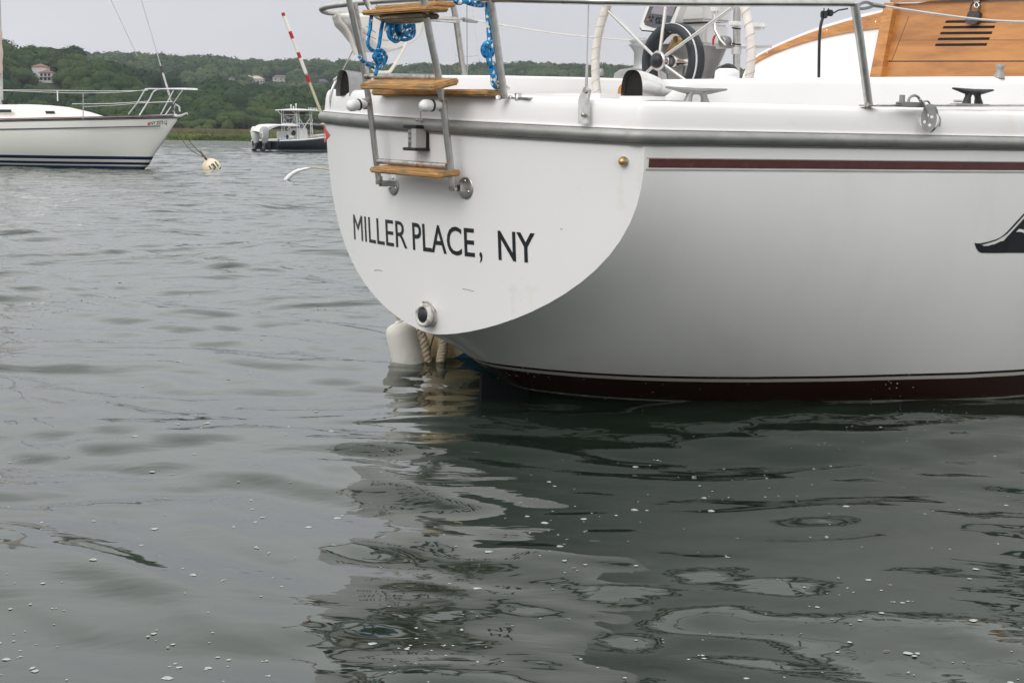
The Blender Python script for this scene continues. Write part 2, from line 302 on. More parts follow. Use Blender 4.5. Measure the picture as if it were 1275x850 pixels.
def water_mat():
    m=bpy.data.materials.new('harbour_water'); m.use_nodes=True; nt=m.node_tree; b=nt.nodes['Principled BSDF']
    b.inputs['Base Color'].default_value=(.040,.053,.041,1); b.inputs['Roughness'].default_value=.03; b.inputs['IOR'].default_value=1.34
    g=N(nt,'ShaderNodeNewGeometry'); 
    sp=N(nt,'ShaderNodeSeparateXYZ'); nt.links.new(g.outputs['Position'],sp.inputs[0])
    # murk varies a little in drifting patches
    nb=N(nt,'ShaderNodeTexNoise'); nb.inputs['Scale'].default_value=.35; nb.inputs['Detail'].default_value=4; nt.links.new(g.outputs['Position'],nb.inputs[0])
    cr=N(nt,'ShaderNodeValToRGB'); cr.color_ramp.elements[0].position=.35; cr.color_ramp.elements[0].color=(.010,.0175,.012,1); cr.color_ramp.elements[1].position=.7; cr.color_ramp.elements[1].color=(.016,.025,.0175,1)
    nt.links.new(nb.outputs[0],cr.inputs[0]); nt.links.new(cr.outputs[0],b.inputs['Base Color'])
    ln=N(nt,'ShaderNodeVectorMath',operation='LENGTH'); nt.links.new(g.outputs['Position'],ln.inputs[0])
    def layer(sc,stretch,det,warp=0.):
        mp=N(nt,'ShaderNodeMapping'); mp.inputs['Scale'].default_value=stretch; mp.inputs['Rotation'].default_value=(0,0,.15); nt.links.new(g.outputs['Position'],mp.inputs[0])
        n=N(nt,'ShaderNodeTexNoise'); n.inputs['Scale'].default_value=sc; n.inputs['Detail'].default_value=det; n.inputs['Roughness'].default_value=.5; n.inputs['Distortion'].default_value=warp
        nt.links.new(mp.outputs[0],n.inputs[0]); return n.outputs[0]
    def mul(a,b_):
        x=N(nt,'ShaderNodeMath',operation='MULTIPLY')
        for i,q in enumerate((a,b_)):
            if isinstance(q,(int,float)): x.inputs[i].default_value=q
            else: nt.links.new(q,x.inputs[i])
        return x.outputs[0]
    def rng_(src,a,b_,c,d):
        x=N(nt,'ShaderNodeMapRange'); x.interpolation_type='SMOOTHSTEP'; 
        for i,q in enumerate((a,b_,c,d)): x.inputs[i+1].default_value=q
        nt.links.new(src,x.inputs[0]); return x.outputs[0]
    fine=layer(9,(.55,1,1),3,.4); mid=layer(2.4,(.5,1,1),4,.6); big=layer(.55,(.5,1,1),5,.3)
    patch=rng_(layer(.5,(.6,1,1),2),.42,.62,.25,1.)
    df=rng_(ln.outputs['Value'],3.,13.,.17,1.); dm=rng_(ln.outputs['Value'],6.,26.,.10,1.); db=rng_(ln.outputs['Value'],22.,60.,0.,1.)
    h=N(nt,'ShaderNodeMath',operation='ADD'); nt.links.new(mul(mul(mul(fine,.011),df),patch),h.inputs[0]); nt.links.new(mul(mul(mid,.078),dm),h.inputs[1])
    h2=N(nt,'ShaderNodeMath',operation='ADD'); nt.links.new(h.outputs[0],h2.inputs[0]); nt.links.new(mul(mul(big,.30),db),h2.inputs[1])
    bp=N(nt,'ShaderNodeBump'); bp.inputs['Strength'].default_value=1; bp.inputs['Distance'].default_value=1.; nt.links.new(h2.outputs[0],bp.inputs['Height']); nt.links.new(bp.outputs[0],b.inputs['Normal'])
    return m
wat=bigmesh('water',np.stack([X.ravel(),Y.ravel(),Z.ravel()],1),fc,water_mat()); tag(wat,kind='structure')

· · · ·

● **WHAT YOU ARE ASKED TO DO**: Copy the listing over exactly, skipping the pictures it holds.

● **RESULT FOR THIS EXERCISE**:
The Blender Python script for this scene continues. Write part 2, from line 302 on. More parts follow. Use Blender 4.5. Measure the picture as if it were 1275x850 pixels.
def water_mat():
    m=bpy.data.materials.new('harbour_water'); m.use_nodes=True; nt=m.node_tree; b=nt.nodes['Principled BSDF']
    b.inputs['Base Color'].default_value=(.040,.053,.041,1); b.inputs['Roughness'].default_value=.03; b.inputs['IOR'].default_value=1.34
    g=N(nt,'ShaderNodeNewGeometry'); 
    sp=N(nt,'ShaderNodeSeparateXYZ'); nt.links.new(g.outputs['Position'],sp.inputs[0])
    # murk varies a little in drifting patches
    nb=N(nt,'ShaderNodeTexNoise'); nb.inputs['Scale'].default_value=.35; nb.inputs['Detail'].default_value=4; nt.links.new(g.outputs['Position'],nb.inputs[0])
    cr=N(nt,'ShaderNodeValToRGB'); cr.color_ramp.elements[0].position=.35; cr.color_ramp.elements[0].color=(.010,.0175,.012,1); cr.color_ramp.elements[1].position=.7; cr.color_ramp.elements[1].color=(.016,.025,.0175,1)
    nt.links.new(nb.outputs[0],cr.inputs[0]); nt.links.new(cr.outputs[0],b.inputs['Base Color'])
    ln=N(nt,'ShaderNodeVectorMath',operation='LENGTH'); nt.links.new(g.outputs['Position'],ln.inputs[0])
    def layer(sc,stretch,det,warp=0.):
        mp=N(nt,'ShaderNodeMapping'); mp.inputs['Scale'].default_value=stretch; mp.inputs['Rotation'].default_value=(0,0,.15); nt.links.new(g.outputs['Position'],mp.inputs[0])
        n=N(nt,'ShaderNodeTexNoise'); n.inputs['Scale'].default_value=sc; n.inputs['Detail'].default_value=det; n.inputs['Roughness'].default_value=.5; n.inputs['Distortion'].default_value=warp
        nt.links.new(mp.outputs[0],n.inputs[0]); return n.outputs[0]
    def mul(a,b_):
        x=N(nt,'ShaderNodeMath',operation='MULTIPLY')
        for i,q in enumerate((a,b_)):
            if isinstance(q,(int,float)): x.inputs[i].default_value=q
            else: nt.links.new(q,x.inputs[i])
        return x.outputs[0]
    def rng_(src,a,b_,c,d):
        x=N(nt,'ShaderNodeMapRange'); x.interpolation_type='SMOOTHSTEP'; 
        for i,q in enumerate((a,b_,c,d)): x.inputs[i+1].default_value=q
        nt.links.new(src,x.inputs[0]); return x.outputs[0]
    fine=layer(9,(.55,1,1),3,.4); mid=layer(2.4,(.5,1,1),4,.6); big=layer(.55,(.5,1,1),5,.3)
    patch=rng_(layer(.5,(.6,1,1),2),.42,.62,.25,1.)
    df=rng_(ln.outputs['Value'],3.,13.,.17,1.); dm=rng_(ln.outputs['Value'],6.,26.,.10,1.); db=rng_(ln.outputs['Value'],22.,60.,0.,1.)
    h=N(nt,'ShaderNodeMath',operation='ADD'); nt.links.new(mul(mul(mul(fine,.011),df),patch),h.inputs[0]); nt.links.new(mul(mul(mid,.078),dm),h.inputs[1])
    h2=N(nt,'ShaderNodeMath',operation='ADD'); nt.links.new(h.outputs[0],h2.inputs[0]); nt.links.new(mul(mul(big,.30),db),h2.inputs[1])
    bp=N(nt,'ShaderNodeBump'); bp.inputs['Strength'].default_value=1; bp.inputs['Distance'].default_value=1.; nt.links.new(h2.outputs[0],bp.inputs['Height']); nt.links.new(bp.outputs[0],b.inputs['Normal'])
    return m
wat=bigmesh('water',np.stack([X.ravel(),Y.ravel(),Z.ravel()],1),fc,water_mat()); tag(wat,kind='structure')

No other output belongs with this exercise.